Ousmane Sonko poursuit son questionnement : ‘’Où étiez-vous lorsqu’un ministre éconduisait des magistrats de la Cour des comptes venus le contrôler et assumer publiquement cet acte de rébellion ? Lorsque des ministres, DG et autres sont épinglés par des rapports des corps de contrôle sans aucune suite ?’’
Cependant, Ousmane Sonko soutient qu’il n’a aucun problème avec la magistrature au sein de laquelle il compte ‘’énormément d’amis’’ de tous âges, fonctions et grades, et qu’il demeure convaincu que ‘’l’écrasante majorité d’entre eux font leur travail avec honneur, loyauté et dignité’’. Il enchaîne avec cette pique : ‘’N’oubliez pas que vous n’êtes pas la justice, ni l’institution judiciaire pour parler à son nom : vous êtes un ‘syndicat’, une association corporatiste qui défend des intérêts de ses membres. À ce titre, vous n’êtes point habilité à parler au nom de la justice et de toute la justice que votre corporation partage avec d’autres acteurs professionnels et les citoyens.’’

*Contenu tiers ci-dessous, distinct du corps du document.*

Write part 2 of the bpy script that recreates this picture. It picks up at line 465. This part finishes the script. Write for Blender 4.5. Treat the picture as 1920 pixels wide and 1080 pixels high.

Le maire de Ziguinchor de marteler : ‘’Rien, ni personne ne peut m’empêcher de me défendre et de dénoncer l’entreprise de liquidation lancée contre ma personne, y compris dans son volet judiciaire.’’ Car, dit-il, ‘’toutes les entreprises de liquidation politique, de Mamadou Dia à ce jour, ont eu pour support le ‘pouvoir’ Judiciaire, qui s’est rarement comporté dans ce pays comme un vrai pouvoir, alors qu’il doit en être un’’.